Cuando se acercaba un potencial comprador, le dejaba examinar la mercancía hasta que el cliente mostraba su preferencia por un melón determinado y preguntaba su precio. Entonces el hombre, el melonero, sopesaba la pieza de fruta entre las manos, le daba vueltas mostrando toda su circunferencia y la parte de arriba y la de abajo para que se viese que no estaba ni roto ni macado, le daba unos suaves cachetes sacando un sonido característico, que no era a hueco ni a demasiado macizo, sino compacto y crujiente, y se ofrecía a hacer la cala.

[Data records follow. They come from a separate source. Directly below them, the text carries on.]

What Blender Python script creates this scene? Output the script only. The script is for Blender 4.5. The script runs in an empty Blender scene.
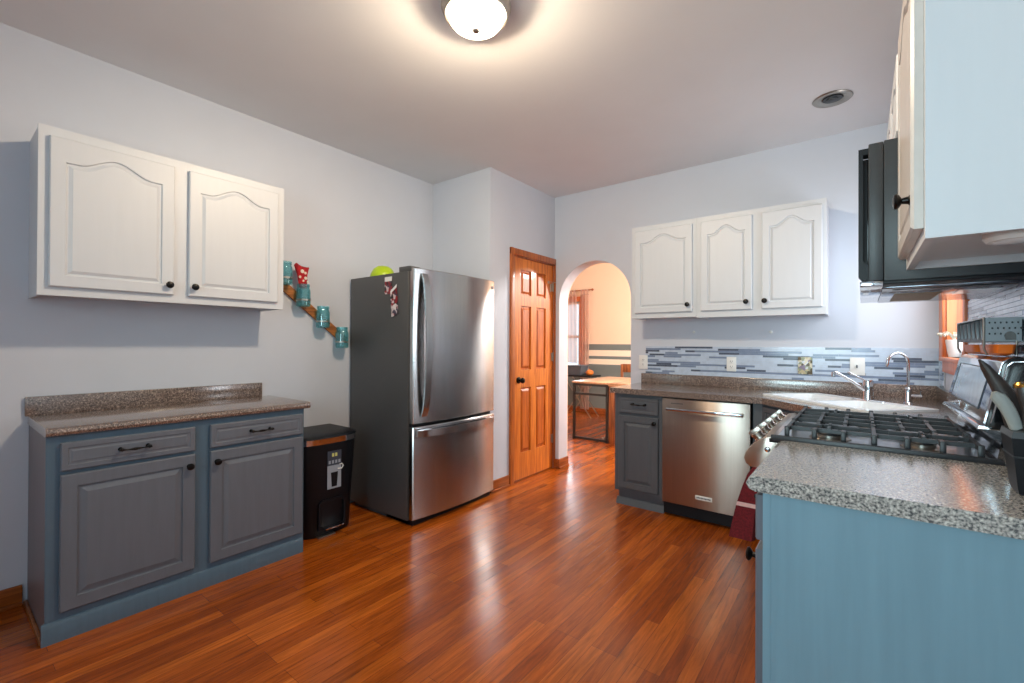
import bpy, bmesh, math, random
from mathutils import Vector, Matrix

random.seed(7)
scene = bpy.context.scene
COL = scene.collection

# ------------------------------------------------------------------ camera, world, lights, exposure
CAM = Vector((3.168, 0.0, 1.25))
YAW, PITCH, ROLL, FPX = math.radians(37.645), math.radians(0.2745), math.radians(0.2558), 453.9
fwd = Vector((-math.sin(YAW) * math.cos(PITCH), math.cos(YAW) * math.cos(PITCH), math.sin(PITCH)))
rgt = Vector((math.cos(YAW), math.sin(YAW), 0))
up = rgt.cross(fwd)
r2 = rgt * math.cos(ROLL) + up * math.sin(ROLL)
u2 = -rgt * math.sin(ROLL) + up * math.cos(ROLL)
cam_data = bpy.data.cameras.new('camera')
cam_data.sensor_fit = 'HORIZONTAL'
cam_data.sensor_width = 36.0
cam_data.lens = FPX / 1024 * 36.0
cam_data.clip_start = 0.05
cam = bpy.data.objects.new('camera', cam_data)
COL.objects.link(cam)
mw = Matrix(((r2.x, u2.x, -fwd.x, CAM.x), (r2.y, u2.y, -fwd.y, CAM.y), (r2.z, u2.z, -fwd.z, CAM.z), (0, 0, 0, 1)))
cam.matrix_world = mw
scene.camera = cam

scene.view_settings.view_transform = 'Standard'
scene.view_settings.look = 'None'
scene.view_settings.exposure = 0.0
scene.view_settings.gamma = 1.0
scene.view_settings.use_curve_mapping = False

world = bpy.data.worlds.new('sky')
scene.world = world
world.use_nodes = True
bg = world.node_tree.nodes['Background']
bg.inputs[0].default_value = (0.80, 0.90, 1.0, 1)
bg.inputs[1].default_value = 1.6


def area_light(name, loc, size, size_y, power, color, direction, spread=180):
    l = bpy.data.lights.new(name, 'AREA')
    l.shape = 'RECTANGLE'
    l.size, l.size_y = size, size_y
    l.energy = power
    l.color = color
    l.spread = math.radians(spread)
    o = bpy.data.objects.new(name, l)
    COL.objects.link(o)
    o.location = loc
    o.rotation_euler = Vector(direction).to_track_quat('-Z', 'Y').to_euler()
    return o


# daylight in the window openings and the dining room's own ceiling lamp
area_light('daylight_sink_window', (3.60, 3.30, 1.62), 0.62, 0.74, 10, (0.90, 0.95, 1.0), (-1, 0.1, -0.25))
area_light('daylight_rear_window', (2.62, -1.72, 1.6), 1.36, 1.2, 31, (0.63, 0.90, 0.96), (0.12, 1, -0.02), 130)
area_light('daylight_dining_window', (-1.35, 7.30, 1.40), 0.75, 1.25, 20, (0.9, 0.95, 1.0), (0, -1, -0.1))
dl = bpy.data.lights.new('dining_lamp', 'POINT')
dl.energy = 290
dl.color = (1.0, 0.97, 0.93)
dl.shadow_soft_size = 0.15
dlo = bpy.data.objects.new('dining_lamp', dl)
COL.objects.link(dlo)
dlo.location = (2.3, 5.7, 2.4)


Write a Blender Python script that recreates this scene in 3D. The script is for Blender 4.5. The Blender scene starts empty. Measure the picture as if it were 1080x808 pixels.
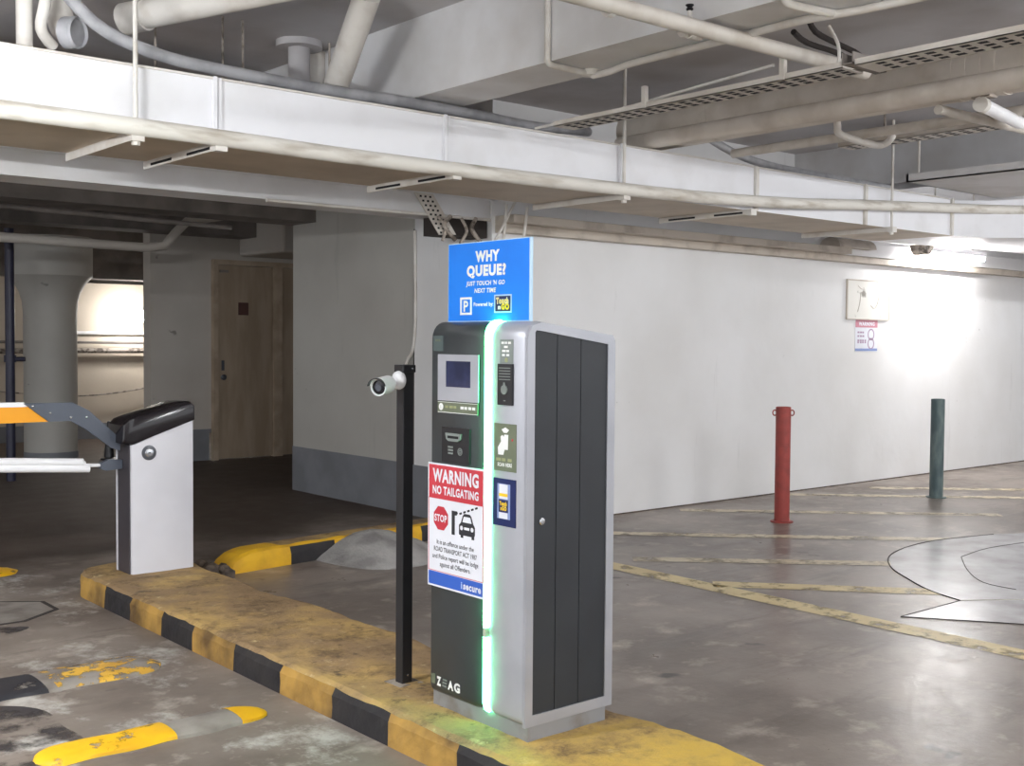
import bpy, bmesh, math, random
from mathutils import Vector, Matrix
random.seed(7)
S = bpy.context.scene
COL = S.collection
R = math.radians

# ------------------------------------------------------------------ camera
yaw, pitch, roll = R(49.7154), R(-2.1549), R(0.4242)
fw = Vector((math.cos(yaw)*math.cos(pitch), math.sin(yaw)*math.cos(pitch), math.sin(pitch)))
rt = Vector((math.sin(yaw), -math.cos(yaw), 0)); up = rt.cross(fw)
r2 = rt*math.cos(roll)+up*math.sin(roll); u2 = up*math.cos(roll)-rt*math.sin(roll)
cam = bpy.data.objects.new('camera', bpy.data.cameras.new('camera'))
COL.objects.link(cam)
cam.matrix_world = Matrix(((r2.x, u2.x, -fw.x, 0), (r2.y, u2.y, -fw.y, 0), (r2.z, u2.z, -fw.z, 1.45), (0, 0, 0, 1)))
cam.data.sensor_fit = 'HORIZONTAL'; cam.data.sensor_width = 36; cam.data.lens = 36*1212.8/1080
cam.data.clip_start = 0.05; cam.data.clip_end = 200
S.camera = cam

# ------------------------------------------------------------------ world, light, exposure
W = bpy.data.worlds.new('world'); S.world = W; W.use_nodes = True
bg = W.node_tree.nodes['Background']; bg.inputs[0].default_value = (0.95, 0.97, 1.0, 1); bg.inputs[1].default_value = 0.95
S.view_settings.view_transform = 'Standard'; S.view_settings.look = 'None'
S.view_settings.gamma = 1; S.view_settings.use_curve_mapping = False
S.view_settings.exposure = 0.97
S.cycles.max_bounces = 8; S.cycles.diffuse_bounces = 5; S.cycles.sample_clamp_indirect = 6
LAMPS = [  # bare-tube ceiling battens: x, y, z, watts
    (0.0, 3.5, 2.30, 150), (5.9, -0.6, 2.74, 100), (9.0, 0.6, 2.74, 70), (13.0, 3.2, 2.74, 60),
    (1.6, -1.4, 2.74, 95), (-1.8, 8.4, 2.9, 46)]  # last one: unseen back-aisle batten used as fill light

# ------------------------------------------------------------------ materials
MATS = {}
def nodes_of(name):
    m = bpy.data.materials.new(name); m.use_nodes = True
    nt = m.node_tree; b = nt.nodes['Principled BSDF']
    MATS[name] = m
    return m, nt, b
def N(nt, t, **kw):
    n = nt.nodes.new(t)
    for k, v in kw.items():
        if k in n.inputs: n.inputs[k].default_value = v
        else: setattr(n, k, v)
    return n
def c4(c): return (c[0], c[1], c[2], 1)
def s2l(*rgb):
    return tuple(((v/255+0.055)/1.055)**2.4 if v/255 > 0.04045 else v/255/12.92 for v in rgb)
def ramp(nt, src, a, b, lo, hi):
    n = N(nt, 'ShaderNodeMapRange'); n.inputs['From Min'].default_value = lo; n.inputs['From Max'].default_value = hi
    nt.links.new(src, n.inputs['Value'])
    m = N(nt, 'ShaderNodeMix', data_type='RGBA')
    nt.links.new(n.outputs[0], m.inputs['Factor'])
    if isinstance(a, tuple): m.inputs['A'].default_value = c4(a)
    else: nt.links.new(a, m.inputs['A'])
    if isinstance(b, tuple): m.inputs['B'].default_value = c4(b)
    else: nt.links.new(b, m.inputs['B'])
    return m.outputs['Result']
def mat(name, c1, c2=None, scale=6, rough=0.5, metal=0, bump=0.0, lo=0.4, hi=0.65, bscale=None, detail=5, stretch=None):
    m, nt, b = nodes_of(name)
    tc = N(nt, 'ShaderNodeNewGeometry')
    mp = N(nt, 'ShaderNodeMapping')
    if stretch: mp.inputs['Scale'].default_value = stretch
    nt.links.new(tc.outputs['Position'], mp.inputs[0])
    no = N(nt, 'ShaderNodeTexNoise', Scale=scale, Detail=detail); nt.links.new(mp.outputs[0], no.inputs['Vector'])
    if c2 is None: c2 = tuple(v*0.93 for v in c1)
    nt.links.new(ramp(nt, no.outputs['Fac'], c1, c2, lo, hi), b.inputs['Base Color'])
    b.inputs['Roughness'].default_value = rough; b.inputs['Metallic'].default_value = metal
    if bump:
        n2 = N(nt, 'ShaderNodeTexNoise', Scale=bscale or scale*3, Detail=6); nt.links.new(mp.outputs[0], n2.inputs['Vector'])
        bp = N(nt, 'ShaderNodeBump', Strength=bump, Distance=0.02); nt.links.new(n2.outputs['Fac'], bp.inputs['Height'])
        nt.links.new(bp.outputs[0], b.inputs['Normal'])
    return m
def emit(name, col, strength):
    m, nt, b = nodes_of(name)
    b.inputs['Base Color'].default_value = c4(col); b.inputs['Emission Color'].default_value = c4(col)
    b.inputs['Emission Strength'].default_value = strength
    return m
def worn(name, col, col2, lo, hi, scale=9, rough=0.55):
    """paint with worn-through holes (transparent where the paint is gone)"""
    m, nt, b = nodes_of(name)
    g = N(nt, 'ShaderNodeNewGeometry')
    n1 = N(nt, 'ShaderNodeTexNoise', Scale=scale, Detail=8, Roughness=0.65); nt.links.new(g.outputs['Position'], n1.inputs['Vector'])
    n2 = N(nt, 'ShaderNodeTexNoise', Scale=scale*0.45, Detail=4); nt.links.new(g.outputs['Position'], n2.inputs['Vector'])
    nt.links.new(ramp(nt, n2.outputs['Fac'], col, col2, 0.35, 0.65), b.inputs['Base Color'])
    mr = N(nt, 'ShaderNodeMapRange'); mr.inputs['From Min'].default_value = lo; mr.inputs['From Max'].default_value = hi
    nt.links.new(n1.outputs['Fac'], mr.inputs['Value']); nt.links.new(mr.outputs[0], b.inputs['Alpha'])
    b.inputs['Roughness'].default_value = rough
    return m

def concrete_floor():
    m, nt, b = nodes_of('floor_concrete')
    g = N(nt, 'ShaderNodeNewGeometry'); P = g.outputs['Position']
    def noise(s, d, r=0.5, st=None):
        v = P
        if st:
            mp = N(nt, 'ShaderNodeMapping'); mp.inputs['Scale'].default_value = st
            nt.links.new(P, mp.inputs[0]); v = mp.outputs[0]
        n = N(nt, 'ShaderNodeTexNoise', Scale=s, Detail=d, Roughness=r); nt.links.new(v, n.inputs['Vector']); return n.outputs['Fac']
    big = noise(0.9, 6, 0.6); mid = noise(4.0, 8, 0.65); fine = noise(26, 6, 0.6); streak = noise(2.2, 8, 0.7, (0.35, 1.6, 1))
    c = ramp(nt, big, s2l(148, 137, 128), s2l(108, 97, 89), 0.38, 0.62)
    c = ramp(nt, mid, c, s2l(178, 168, 158), 0.54, 0.70)
    c = ramp(nt, streak, c, s2l(92, 82, 75), 0.54, 0.72)
    sx = N(nt, 'ShaderNodeSeparateXYZ'); nt.links.new(P, sx.inputs[0])
    # back aisle behind the boom: dirt and dimmer light, both put into the colour
    add = N(nt, 'ShaderNodeMath', operation='MULTIPLY_ADD'); nt.links.new(big, add.inputs[0]); add.inputs[1].default_value = 3.2; nt.links.new(sx.outputs['Y'], add.inputs[2])
    c = ramp(nt, add.outputs[0], c, s2l(84, 71, 62), 8.3, 9.5)
    spot = noise(3.1, 3, 0.5)
    c = ramp(nt, spot, c, s2l(66, 60, 58), 0.70, 0.74)
    c = ramp(nt, fine, c, s2l(96, 88, 82), 0.66, 0.80)
    # chalky white scuffs on the entry lane side (x < 2.3)
    lane = N(nt, 'ShaderNodeMapRange'); lane.inputs['From Min'].default_value = 2.5; lane.inputs['From Max'].default_value = 2.2
    nt.links.new(sx.outputs['X'], lane.inputs['Value'])
    sc = noise(1.9, 9, 0.72, (1.0, 0.8, 1))
    mr = N(nt, 'ShaderNodeMapRange'); mr.inputs['From Min'].default_value = 0.52; mr.inputs['From Max'].default_value = 0.64
    nt.links.new(sc, mr.inputs['Value'])
    mu = N(nt, 'ShaderNodeMath', operation='MULTIPLY'); nt.links.new(mr.outputs[0], mu.inputs[0]); nt.links.new(lane.outputs[0], mu.inputs[1])
    c = ramp(nt, mu.outputs[0], c, s2l(196, 192, 186), 0.1, 1.1)
    nt.links.new(c, b.inputs['Base Color'])
    ro = N(nt, 'ShaderNodeMapRange'); ro.inputs['From Min'].default_value = 0.3; ro.inputs['From Max'].default_value = 0.7
    ro.inputs['To Min'].default_value = 0.27; ro.inputs['To Max'].default_value = 0.40
    nt.links.new(mid, ro.inputs['Value'])
    rl = N(nt, 'ShaderNodeMath', operation='MULTIPLY_ADD'); nt.links.new(lane.outputs[0], rl.inputs[0]); rl.inputs[1].default_value = 0.3; nt.links.new(ro.outputs[0], rl.inputs[2])
    dr = N(nt, 'ShaderNodeMapRange'); dr.inputs['From Min'].default_value = 7.6; dr.inputs['From Max'].default_value = 9.2; dr.inputs['To Max'].default_value = .32
    nt.links.new(add.outputs[0], dr.inputs['Value'])
    ra = N(nt, 'ShaderNodeMath', operation='ADD'); nt.links.new(rl.outputs[0], ra.inputs[0]); nt.links.new(dr.outputs[0], ra.inputs[1])
    nt.links.new(ra.outputs[0], b.inputs['Roughness'])
    bp = N(nt, 'ShaderNodeBump', Strength=0.12, Distance=0.01); nt.links.new(fine, bp.inputs['Height']); nt.links.new(bp.outputs[0], b.inputs['Normal'])
    return m

def wall_paint(name, c1, c2):
    """painted wall: faint roller mottling, grubby marks and vertical run stains"""
    m, nt, b = nodes_of(name)
    g = N(nt, 'ShaderNodeNewGeometry'); P = g.outputs['Position']
    n1 = N(nt, 'ShaderNodeTexNoise', Scale=1.1, Detail=5); nt.links.new(P, n1.inputs['Vector'])
    c = ramp(nt, n1.outputs['Fac'], c1, c2, 0.35, 0.7)
    mp = N(nt, 'ShaderNodeMapping'); mp.inputs['Scale'].default_value = (3.0, 3.0, 0.35); nt.links.new(P, mp.inputs[0])
    n2 = N(nt, 'ShaderNodeTexNoise', Scale=1.6, Detail=8, Roughness=0.7); nt.links.new(mp.outputs[0], n2.inputs['Vector'])
    c = ramp(nt, n2.outputs['Fac'], c, tuple(v*0.78 for v in c2), 0.62, 0.85)
    n3 = N(nt, 'ShaderNodeTexNoise', Scale=7, Detail=3); nt.links.new(P, n3.inputs['Vector'])
    c = ramp(nt, n3.outputs['Fac'], c, tuple(v*0.6 for v in c2), 0.735, 0.79)
    nt.links.new(c, b.inputs['Base Color']); b.inputs['Roughness'].default_value = 0.6
    n4 = N(nt, 'ShaderNodeTexNoise', Scale=9, Detail=3); nt.links.new(P, n4.inputs['Vector'])
    bp = N(nt, 'ShaderNodeBump', Strength=0.12, Distance=0.02); nt.links.new(n4.outputs['Fac'], bp.inputs['Height']); nt.links.new(bp.outputs[0], b.inputs['Normal'])
    return m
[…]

'Marketing' a la antigua usanza

A mí me asombraba la pericia con la que aquel hombre hacía la "cala" y la "prueba" anunciada en su pregón: sin abrir la pieza, con un pequeño cuchillo de puntilla, trazaba un cuadrado sobre la piel del melón, calaba la hoja del cuchillo en cada uno de los lados, y acaba extrayendo un prisma de fruta fresca, verde o amarilla en la corteza, de un blanco ligeramente dorado en la carne, con un poquito de pulpa anaranjada en la parte del corazón; en esa pulpa a veces salía engarzada una pepita de color ocre brillante que parecía una gema.

El cliente cataba el pedazo recién extraído. Algunos, exigentes, rechazaban el melón así calado con palabras desdeñosas: "está pasado", si lo encontraban demasiado maduro; o "está pepino", si era excesivamente acuoso e insípido. Yo me pregunto qué hacía aquel hombre con los melones así agujereados, que los clientes rechazaban.

Lo normal era, sin embargo, que después de la cata el parroquiano diese su aprobación. Entonces el vendedor le entregaba el melón con el mismo mimo con que le daría un bebé en mantillas y le cobraba un poco de dinero. La operación de marketing del melonero había terminado.

Y ahora, cuando voy a la frutería o al supermercado, echo un poco de menos que alguien grite desde algún rincón del local: "¡A cala y a prueba, los melones! ¡Son arrope puro los melones!".